Parts of the act are faintly reminiscent of our Rule of Professional Conduct 3-600 (Organization as Client). However, Rule 3-600 (B) requires that lawyers reconcile entity representation with the duty of confidentiality.

If corporate counsel "knows" some corporate agent intends to act to the detriment of the entity, the lawyer may attempt to dissuade the agent or to urge reconsideration of the conduct. This new legislation transforms lawyers into informants and assumes that they have not been urging reconsideration of corporate misconduct all along.

Thousands of corporate lawyers have gone to the mat and successfully dissuaded corporate misconduct. It is in their own interests for the entities to remain viable business enterprises. Remember, like other lawyers, corporate counsel are adverse to change. Fraudulent accounting practices cause bankruptcy, which results in lawyer unemployment.

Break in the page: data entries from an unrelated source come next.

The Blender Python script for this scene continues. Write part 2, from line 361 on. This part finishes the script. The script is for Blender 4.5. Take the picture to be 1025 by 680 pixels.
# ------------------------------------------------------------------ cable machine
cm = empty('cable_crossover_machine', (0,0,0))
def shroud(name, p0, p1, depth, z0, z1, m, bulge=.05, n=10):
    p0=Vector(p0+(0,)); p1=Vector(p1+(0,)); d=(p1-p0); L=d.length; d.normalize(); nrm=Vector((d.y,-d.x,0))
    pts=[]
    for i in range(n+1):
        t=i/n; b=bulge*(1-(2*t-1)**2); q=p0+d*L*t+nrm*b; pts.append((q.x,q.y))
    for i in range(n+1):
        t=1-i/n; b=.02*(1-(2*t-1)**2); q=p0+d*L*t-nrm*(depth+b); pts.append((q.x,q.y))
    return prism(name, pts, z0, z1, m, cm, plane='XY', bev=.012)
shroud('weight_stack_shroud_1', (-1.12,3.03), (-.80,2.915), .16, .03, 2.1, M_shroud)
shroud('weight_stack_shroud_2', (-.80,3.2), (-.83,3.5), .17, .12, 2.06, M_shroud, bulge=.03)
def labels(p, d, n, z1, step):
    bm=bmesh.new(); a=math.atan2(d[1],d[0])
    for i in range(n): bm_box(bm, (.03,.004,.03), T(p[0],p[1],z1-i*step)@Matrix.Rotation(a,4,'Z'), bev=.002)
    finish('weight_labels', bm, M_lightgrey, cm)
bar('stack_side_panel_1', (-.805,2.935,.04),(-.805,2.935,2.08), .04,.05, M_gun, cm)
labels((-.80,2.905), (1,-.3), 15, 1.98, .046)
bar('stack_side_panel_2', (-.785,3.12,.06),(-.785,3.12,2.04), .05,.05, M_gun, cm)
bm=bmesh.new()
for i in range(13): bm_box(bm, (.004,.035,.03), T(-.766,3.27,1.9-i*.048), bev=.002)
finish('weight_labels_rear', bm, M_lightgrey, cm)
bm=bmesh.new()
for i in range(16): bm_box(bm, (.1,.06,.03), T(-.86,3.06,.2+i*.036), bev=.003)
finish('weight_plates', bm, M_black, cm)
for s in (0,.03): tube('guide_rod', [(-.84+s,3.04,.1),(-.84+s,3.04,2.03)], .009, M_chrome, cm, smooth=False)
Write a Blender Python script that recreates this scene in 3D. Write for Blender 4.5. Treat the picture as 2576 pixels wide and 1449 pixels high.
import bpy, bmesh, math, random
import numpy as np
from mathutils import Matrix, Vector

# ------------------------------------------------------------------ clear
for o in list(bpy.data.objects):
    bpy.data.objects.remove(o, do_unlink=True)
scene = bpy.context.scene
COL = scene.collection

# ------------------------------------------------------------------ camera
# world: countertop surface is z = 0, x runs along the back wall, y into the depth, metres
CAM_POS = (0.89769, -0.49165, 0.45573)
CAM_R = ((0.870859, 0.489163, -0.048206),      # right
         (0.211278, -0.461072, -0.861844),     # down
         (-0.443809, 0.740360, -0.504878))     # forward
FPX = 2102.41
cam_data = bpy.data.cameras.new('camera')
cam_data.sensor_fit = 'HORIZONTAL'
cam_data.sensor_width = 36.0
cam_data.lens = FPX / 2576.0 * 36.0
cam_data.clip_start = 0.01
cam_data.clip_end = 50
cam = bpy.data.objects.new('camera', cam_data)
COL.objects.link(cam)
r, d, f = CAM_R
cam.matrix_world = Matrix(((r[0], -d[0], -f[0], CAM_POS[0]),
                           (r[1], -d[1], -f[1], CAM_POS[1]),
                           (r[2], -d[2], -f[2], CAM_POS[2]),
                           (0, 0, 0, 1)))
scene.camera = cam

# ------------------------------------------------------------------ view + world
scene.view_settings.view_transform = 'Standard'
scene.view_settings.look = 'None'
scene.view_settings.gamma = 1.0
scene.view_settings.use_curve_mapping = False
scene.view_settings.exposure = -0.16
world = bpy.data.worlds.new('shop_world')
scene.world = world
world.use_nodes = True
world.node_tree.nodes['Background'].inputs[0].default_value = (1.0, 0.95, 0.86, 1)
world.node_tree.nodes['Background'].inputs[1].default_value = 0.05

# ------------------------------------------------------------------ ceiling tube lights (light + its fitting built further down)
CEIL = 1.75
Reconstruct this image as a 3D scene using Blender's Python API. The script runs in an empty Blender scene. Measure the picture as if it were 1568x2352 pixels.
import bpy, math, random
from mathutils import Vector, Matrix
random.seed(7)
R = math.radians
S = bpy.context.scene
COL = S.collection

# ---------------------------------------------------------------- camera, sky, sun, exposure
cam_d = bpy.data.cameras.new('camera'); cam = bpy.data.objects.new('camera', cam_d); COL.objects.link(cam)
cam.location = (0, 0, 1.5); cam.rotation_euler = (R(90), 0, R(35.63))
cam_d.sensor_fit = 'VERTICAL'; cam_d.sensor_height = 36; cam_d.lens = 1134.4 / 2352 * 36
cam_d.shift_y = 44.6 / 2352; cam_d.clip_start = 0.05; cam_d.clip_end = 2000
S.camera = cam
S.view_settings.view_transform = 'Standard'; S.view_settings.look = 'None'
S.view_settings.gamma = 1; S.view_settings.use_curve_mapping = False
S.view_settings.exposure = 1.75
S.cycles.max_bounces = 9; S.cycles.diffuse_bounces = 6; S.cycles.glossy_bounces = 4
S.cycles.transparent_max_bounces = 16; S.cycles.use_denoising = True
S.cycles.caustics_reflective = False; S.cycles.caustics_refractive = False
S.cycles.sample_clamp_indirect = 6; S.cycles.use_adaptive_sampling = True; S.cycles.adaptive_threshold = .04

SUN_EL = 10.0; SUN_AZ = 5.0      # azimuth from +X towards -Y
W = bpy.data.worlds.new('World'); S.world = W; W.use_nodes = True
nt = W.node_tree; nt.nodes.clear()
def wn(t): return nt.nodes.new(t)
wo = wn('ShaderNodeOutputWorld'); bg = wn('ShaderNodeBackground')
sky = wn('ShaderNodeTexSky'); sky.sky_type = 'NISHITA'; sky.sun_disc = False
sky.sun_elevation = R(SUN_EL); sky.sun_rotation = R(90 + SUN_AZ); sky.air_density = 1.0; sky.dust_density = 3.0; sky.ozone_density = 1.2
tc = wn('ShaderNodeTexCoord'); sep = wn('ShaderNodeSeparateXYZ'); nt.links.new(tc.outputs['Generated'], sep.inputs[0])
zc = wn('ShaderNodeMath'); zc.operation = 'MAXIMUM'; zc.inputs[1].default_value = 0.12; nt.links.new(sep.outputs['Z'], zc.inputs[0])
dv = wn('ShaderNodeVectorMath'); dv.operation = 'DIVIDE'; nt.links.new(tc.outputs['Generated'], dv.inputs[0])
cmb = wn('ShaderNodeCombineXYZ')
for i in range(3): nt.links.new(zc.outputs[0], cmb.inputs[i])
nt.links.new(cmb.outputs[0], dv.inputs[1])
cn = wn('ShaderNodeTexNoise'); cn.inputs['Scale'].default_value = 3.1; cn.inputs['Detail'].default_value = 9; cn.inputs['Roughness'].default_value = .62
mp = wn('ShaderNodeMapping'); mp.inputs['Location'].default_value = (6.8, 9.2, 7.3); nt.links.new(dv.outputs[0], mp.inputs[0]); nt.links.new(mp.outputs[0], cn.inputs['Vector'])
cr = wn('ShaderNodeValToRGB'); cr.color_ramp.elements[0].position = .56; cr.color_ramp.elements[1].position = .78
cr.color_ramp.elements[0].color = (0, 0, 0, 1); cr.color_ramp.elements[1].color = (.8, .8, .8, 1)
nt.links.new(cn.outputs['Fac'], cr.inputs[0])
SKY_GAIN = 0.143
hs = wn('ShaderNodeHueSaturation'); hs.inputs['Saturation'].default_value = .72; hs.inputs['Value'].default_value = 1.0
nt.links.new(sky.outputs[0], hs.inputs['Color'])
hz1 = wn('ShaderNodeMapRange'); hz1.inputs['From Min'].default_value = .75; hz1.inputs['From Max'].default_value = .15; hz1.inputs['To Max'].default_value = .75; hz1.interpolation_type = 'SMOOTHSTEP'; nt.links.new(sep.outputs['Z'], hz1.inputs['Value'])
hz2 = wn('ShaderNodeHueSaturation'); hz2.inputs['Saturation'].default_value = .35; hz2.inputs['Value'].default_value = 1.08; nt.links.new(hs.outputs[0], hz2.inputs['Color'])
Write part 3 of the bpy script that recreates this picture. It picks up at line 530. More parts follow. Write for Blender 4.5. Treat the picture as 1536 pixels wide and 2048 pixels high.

How many corporations have had abrupt in-house counsel "transitions" or other unexplained departures? How many corporate lawyers live on Maalox or Tums, drugs designed to dissuade their gastrointestinal juices as they go up the ladder?

Obligations of full public disclosure were historically vested in accountants, whereas lawyers kept secrets. This is the reason attorneys could act as the voices of reason. Remember way back in the 20th century, there was an idea known as "multidisciplinary practice," where lawyers and accountants would form alliances?

It seems as if everyone has forgotten that the ABA and most lawyers rejected that concept. Yet, this sudden legislation takes lawyers to task and makes us the "whipping boys" of economic follies over which we have little if any control. The act is draconian because it presumes unethical activity. "Rather, the court should start with the presumption that, unless proven otherwise, law-yers will behave in an ethical manner." (DCH Health Services Corp. v. Waite (2002) 95 Cal. App. 4th 829, 834.)

Now, rogue managers and directors simply won't ask for legal advice, because the act transforms advisors and counselors into watchdogs.